Em comparação a 1985, o Pantanal perdeu 80,7% de sua superfície de água, disparada a maior da série entre todos os biomas. Além dele, apenas o Pampa teve perda em comparação a 1985, mas de apenas 2,9%. O dado leva em conta reservatórios naturais e feitos pelo homem.
O MapBiomas considera a superfície de água aquela que fica pelo menos 6 meses alagado. Segundo o levantamento, em 2023 essa área do Pantanal foi de 382 mil hectares. Em 1985, era um território cinco vezes maior, ocupando 1,9 milhão de hectares. Cada hectare equivale a 10 mil m².

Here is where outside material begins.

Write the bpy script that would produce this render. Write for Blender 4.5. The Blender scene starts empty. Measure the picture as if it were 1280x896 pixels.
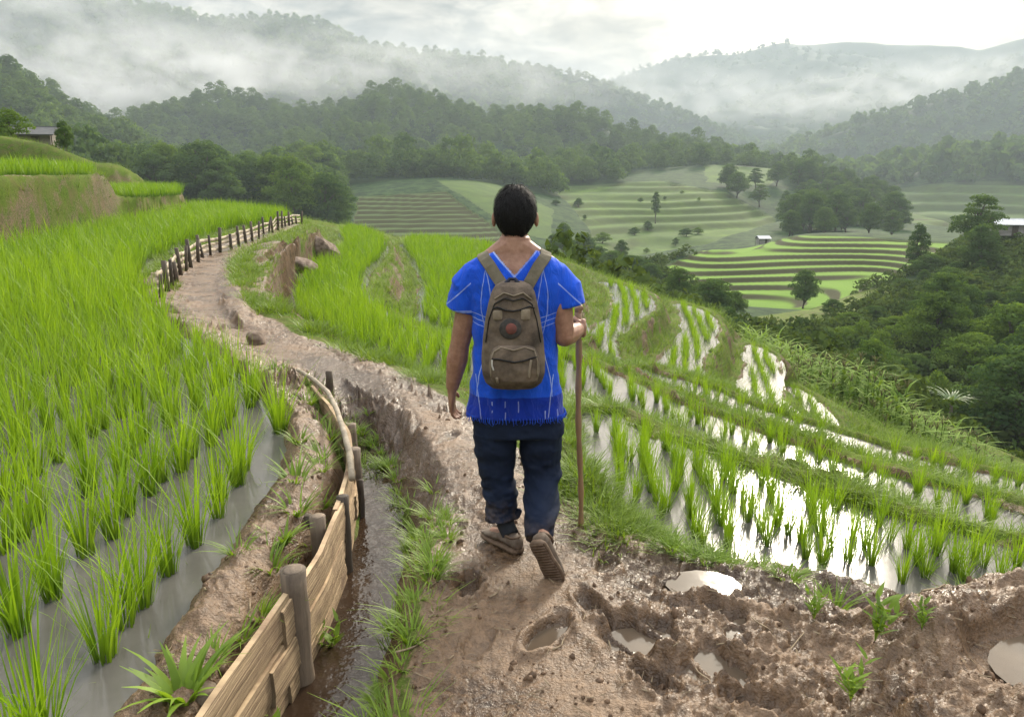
import bpy, bmesh, math, random
import numpy as np
from mathutils import Vector, Matrix
random.seed(7); RNG = np.random.default_rng(11)
SC = bpy.context.scene; COL = SC.collection
PITCH = math.radians(14.0); F = 931.0; CH = 1.75; SP, CP = math.sin(PITCH), math.cos(PITCH)

# ---------- geometry of the view (used to survey where things stand) ----------
def ray(px, py):
    a = (px-640)/F; b = (448-py)/F
    return np.array([a, CP + b*SP, -SP + b*CP])
def onz(px, py, z):            # the point of height z seen at px,py
    d = ray(px, py); t = (z-CH)/d[2]; return np.array([d[0]*t, d[1]*t, z])
def ony(px, py, y):            # the point at distance y seen at px,py
    d = ray(px, py); t = y/d[1]; return np.array([d[0]*t, y, CH+d[2]*t])
def atd(px, y, z):             # the point at distance y and height z in picture column px
    return np.array([(px-640)/F*(y*CP-(z-CH)*SP), y, z])
def project(P):
    x, y, z = P[..., 0], P[..., 1], P[..., 2]-CH
    dep = y*CP - z*SP; up = y*SP + z*CP
    dep = np.where(np.abs(dep) < 1e-6, 1e-6, dep)
    return 640+F*x/dep, 448-F*up/dep, dep

# ---------- numpy noise ----------
def _h(ix, iy, s):
    n = (ix.astype(np.int64)*374761393 + iy.astype(np.int64)*668265263 + s*1442695041) & 0xffffffff
    n = ((n ^ (n >> 13))*1274126177) & 0xffffffff
    return ((n ^ (n >> 16)) & 0xffff)/65535.0
def vnoise(x, y, s=0):
    ix = np.floor(x); iy = np.floor(y); fx = x-ix; fy = y-iy
    fx = fx*fx*fx*(fx*(fx*6-15)+10); fy = fy*fy*fy*(fy*(fy*6-15)+10)
    a = _h(ix, iy, s); b = _h(ix+1, iy, s); c = _h(ix, iy+1, s); d = _h(ix+1, iy+1, s)
    return (a*(1-fx)+b*fx)*(1-fy)+(c*(1-fx)+d*fx)*fy
def fbm(x, y, o=4, s=0, g=0.5):
    v = 0; a = 1; t = 0
    for k in range(o):
        v = v+a*vnoise(x*2**k+17.3*k, y*2**k-9.1*k, s+k); t += a; a *= g
    return v/t*2-1
def sstep(a, b, x):
    t = np.clip((x-a)/(b-a), 0, 1); return t*t*(3-2*t)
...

O Pantanal respondeu, no ano passado, por 2% de toda superfície de água do total nacional. Há 38 anos, esse percentual era de 10%. Este ano, por sinal, o bioma passa por um número de queimadas sem precedentes, que ameaça mudar em definitivo o bioma como conhecemos.
Menos água e menos tempo com água
O estudo aponta ainda que houve redução não apenas na área alagada, mas no tempo de permanência da água. No ano passado, apenas 2,6% do bioma estava coberto por água.

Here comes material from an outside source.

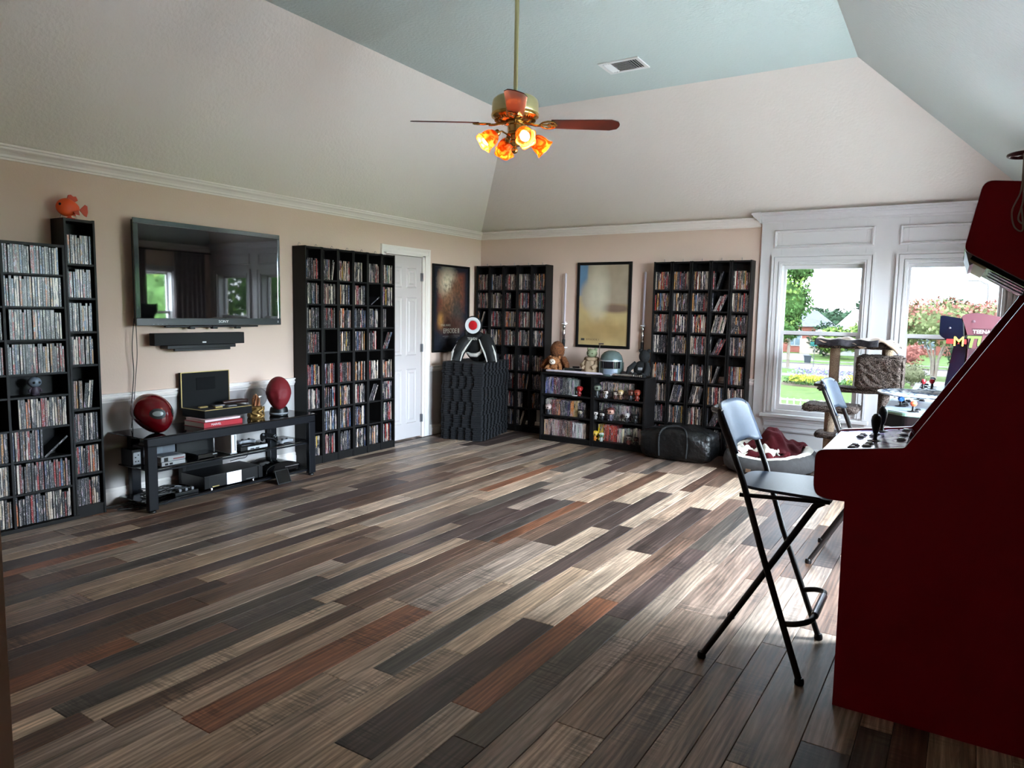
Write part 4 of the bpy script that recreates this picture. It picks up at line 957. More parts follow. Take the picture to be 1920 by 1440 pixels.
labs = ['thick black cable coiled at the end of the bottom shelf', 'second black cable looped over the bottom shelf', 'black controller cord bundled beside the receiver', 'thin grey cord on the bottom shelf', 'twisted black lead behind the front leg', 'black lead draped along the shelf edge']
for k in range(6):
    q = random.Random(40+k); pts = [(-4.80-q.uniform(0, 0.20), 2.83+q.uniform(0, 0.33), GB+0.006+0.06*q.random()*(0.3+0.7*q.random())) for _ in range(14)]
    tag(MB().tube(wave_path(pts, 6), 0.004, 6).build('shelf_cable', M_CORD if k != 3 else M_GREYPL, smooth=True), labs[k], 'cable', 'cables on the bottom shelf')
c = thing('power_strip', 'white plug heads on a black power strip among the cables', 'power strip')
MB().bx(-4.80, -4.75, 2.98, 3.17, GB, GB+0.025).build('strip', M_BLACK, c, bevel=0.004)
for y in (3.03, 3.08, 3.13): MB().bx(-4.785, -4.762, y-0.010, y+0.010, GB+0.025, GB+0.046).build('plug', M_GREYPL, c, bevel=0.003)
tag(MB().tube(wave_path([(-5.12, 3.88, 0.30), (-5.11, 3.89, 0.22), (-5.10, 3.86, 0.17), (-5.05, 3.74, 0.18), (-5.04, 3.66, GB+0.115)]), 0.0032, 6).build('receiver_cord', M_CORD, smooth=True), 'black cord rising from the receiver up the pale wall', 'cord')
# ================================================================== POSTERS
def framed(name, lab, plane, u0, u1, z0, z1, fw, inset_m, sgn_v):
    """plane(u, v, z) -> world, v measured out of the wall into the room."""
    t = thing(name, lab, 'poster')
    def bxp(mb, a, b, v0, v1, c, d):
        vs = [plane(a,v0,c),plane(b,v0,c),plane(b,v1,c),plane(a,v1,c),plane(a,v0,d),plane(b,v0,d),plane(b,v1,d),plane(a,v1,d)]
        mb.add(vs, [(3,2,1,0),(4,5,6,7),(0,1,5,4),(1,2,6,5),(2,3,7,6),(3,0,4,7)])
    mb = MB(); bxp(mb, u0, u0+fw, 0.002, 0.026, z0, z1); bxp(mb, u1-fw, u1, 0.002, 0.026, z0, z1); bxp(mb, u0+fw, u1-fw, 0.002, 0.026, z0, z0+fw); bxp(mb, u0+fw, u1-fw, 0.002, 0.026, z1-fw, z1)
    mb.build('frame', M_BLACK, t, bevel=0.003)
    mb = MB(); bxp(mb, u0+fw, u1-fw, 0.004, 0.012, z0+fw, z1-fw); mb.build('print', inset_m, t)
    mb = MB(); bxp(mb, u0+fw, u1-fw, 0.015, 0.017, z0+fw, z1-fw); mb.build('glazing', M_GLASS, t)
    return t
def art(name, bg, blobs, nscale, uax, noise_amt=0.25):
    """Abstract print: soft coloured fields on a ground. blobs = (u, z, ru, rz, soft, colour)."""
    m = bpy.data.materials.new(name); m.use_nodes = True; t = m.node_tree; p = t.nodes['Principled BSDF']; N = t.nodes.new; L = t.links.new
    tc = N('ShaderNodeTexCoord'); nz = N('ShaderNodeTexNoise'); nz.inputs['Scale'].default_value = nscale; nz.inputs['Detail'].default_value = 5
    L(tc.outputs['Object'], nz.inputs['Vector'])
    sep = N('ShaderNodeSeparateXYZ'); L(tc.outputs['Object'], sep.inputs[0]); U = sep.outputs[uax]; Z = sep.outputs[2]
    def math_(op, a, b):
        k = N('ShaderNodeMath'); k.operation = op
        for i, q in enumerate((a, b)):
            if isinstance(q, (int, float)): k.inputs[i].default_value = q
            else: L(q, k.inputs[i])
        return k.outputs[0]
    col = None
    for (u, z, ru, rz, soft, c, shape) in blobs:
        du = math_('DIVIDE', math_('SUBTRACT', U, u), ru); dz = math_('DIVIDE', math_('SUBTRACT', Z, z), rz)
        if shape == 'o': dd = math_('SQRT', math_('ADD', math_('MULTIPLY', du, du), math_('MULTIPLY', dz, dz)), 0.0)
        else: dd = math_('MAXIMUM', math_('ABSOLUTE', du, 0.0), math_('ABSOLUTE', dz, 0.0))
        dd = math_('ADD', dd, math_('MULTIPLY', math_('SUBTRACT', nz.outputs['Fac'], 0.5), noise_amt*4*soft+0.02))
        r = N('ShaderNodeMapRange'); r.inputs['From Min'].default_value = 1+soft; r.inputs['From Max'].default_value = 1-soft; L(dd, r.inputs['Value'])
        x = N('ShaderNodeMix'); x.data_type = 'RGBA'; L(r.outputs[0], x.inputs[0]); x.inputs[7].default_value = c
        if col is None: x.inputs[6].default_value = bg
        else: L(col, x.inputs[6])
        col = x.outputs[2]
    mm = N('ShaderNodeMapRange'); mm.inputs['From Min'].default_value = 0.3; mm.inputs['From Max'].default_value = 0.7; mm.inputs['To Min'].default_value = 1-noise_amt; mm.inputs['To Max'].default_value = 1+noise_amt
    L(nz.outputs['Fac'], mm.inputs['Value']); vm = N('ShaderNodeVectorMath'); vm.operation = 'SCALE'; L(col, vm.inputs[0]); L(mm.outputs[0], vm.inputs['Scale'])
    L(vm.outputs[0], p.inputs['Base Color']); p.inputs['Roughness'].default_value = 0.5
    return m
a1 = art('dark_warm_abstract_print', S(22, 22, 34), [
    (6.83, 1.68, 0.25, 0.22, 0.18, S(120, 58, 44), 'b'), (6.76, 1.78, 0.16, 0.16, 0.5, S(190, 170, 150), 'o'), (6.93, 1.70, 0.12, 0.15, 0.4, S(110, 70, 52), 'o'),
    (6.80, 1.52, 0.14, 0.18, 0.4, S(140, 96, 72), 'o'), (6.72, 1.40, 0.14, 0.16, 0.5, S(92, 58, 40), 'o'), (6.94, 1.42, 0.12, 0.2, 0.5, S(66, 54, 50), 'o'), (6.82, 1.28, 0.24, 0.10, 0.5, S(84, 48, 40), 'o'),
    (6.62, 1.34, 0.05, 0.08, 0.6, S(160, 110, 60), 'o')], 22, 1, 0.5)
po = framed('framed_poster', 'dark film poster with warm brown shapes in a black frame by the door', lambda u, v, z: (XL+v, u, z), 6.462, 7.188, 0.968, 1.999, 0.026, a1, 1)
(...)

A pesquisadora Mariana Dias, da equipe de Mata Atlântica e Pantanal do MapBiomas, cita que o Pantanal é uma das maiores áreas úmidas do mundo e que o bioma está passando por uma mudança preocupante.
“Nós temos observado que a superfície de água no Pantanal reduziu drasticamente. Foi o bioma brasileiro que apresentou maior transição de áreas de água para áreas sem”, afirmou Mariana Dias.

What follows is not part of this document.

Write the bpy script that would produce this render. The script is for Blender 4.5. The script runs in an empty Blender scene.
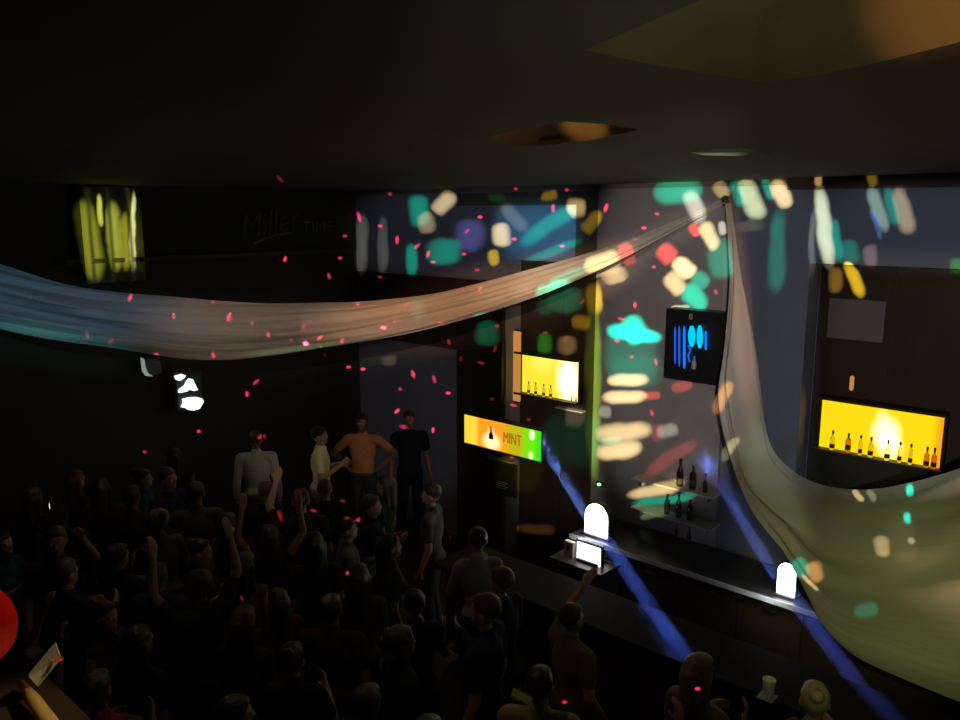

O São João em Corumbá (MS).
De fundo, o Pantanal em chamas.
O cenário do absurdo. pic.twitter.com/tcIcJkUKtX
— Leandro Barbosa (@Barbosa_Leandro) June 23, 2024
Segundo ela, mesmo o ano de 2023 tendo sido de cheia, ela ficou 50% abaixo do volume da cheia de 2018, que tinha sido a última registrada; “Mesmo com a cheia o bioma ficou com 61% menos superfícies de agora da média histórica [desde 1985].”
“Esse é o período mais seco já observado. No final de 2023 a gente já via um alto índice de incêndios, e agora temos observado queimadas de grandes proporções”, disse a Mariana Dias.
Ela lembra que o Pantanal tem ciclos mais cheios e mais secos, mas o cenário atual é diferente de épocas passadas. A pesquisadora explica que, até 1985, o entorno do Pantanal —onde estão todas as nascentes e cabeceira dos rios— tinha uma cobertura de vegetação nativa de 60%.
“Na década de 1960, o bioma também viveu um período bem seco, mas em um contexto muito diferente. Hoje esse percentual de cobertura de vegetação é menor que 40%, sem contar os altos índices de desmatamento e as alterações do sistema global. Isso acende um alerta para eventos recentes e extremos que têm tido maior frequência”, reforçou Mariana.
Outros biomas perdem água natural
Segundo o documento, a água cobriu 18,3 milhões de hectares no Brasil em 2023, o que equivale a 2% do território nacional.
Desse total, 77% são corpos hídricos naturais, enquanto 23% foram criados pelo homem —como reservatórios para abastecimento e barragens.
Nos corpos naturais, houve queda de 30,8% (ou 6,3 milhões de hectares) em 2023 na cobertura da superfície de água em relação a 1985.
No país, a Amazônia é a região que mais tem água no Brasil e responde por 62% da superfície de água nacional.
Segundo o estudo, todos os biomas estão sofrendo com a perda da superfície de água de corpos naturais desde 2000, e a década de 2010 foi a mais crítica.
“Enquanto o Cerrado e Caatinga estão experimentando aumento na superfície da água devido à criação de hidrelétricas e reservatórios, outros, como a Amazônia e o Pantanal, enfrentam uma grave redução hídrica, levando a significativos impactos ecológicos, sociais e econômicos. Essas tendências agravadas pelas mudanças climáticas ressaltam a necessidade urgente de estratégias adaptativas de gestão hídrica”, disse Juliano Schirmbeck, coordenador Técnico do MapBiomas Água.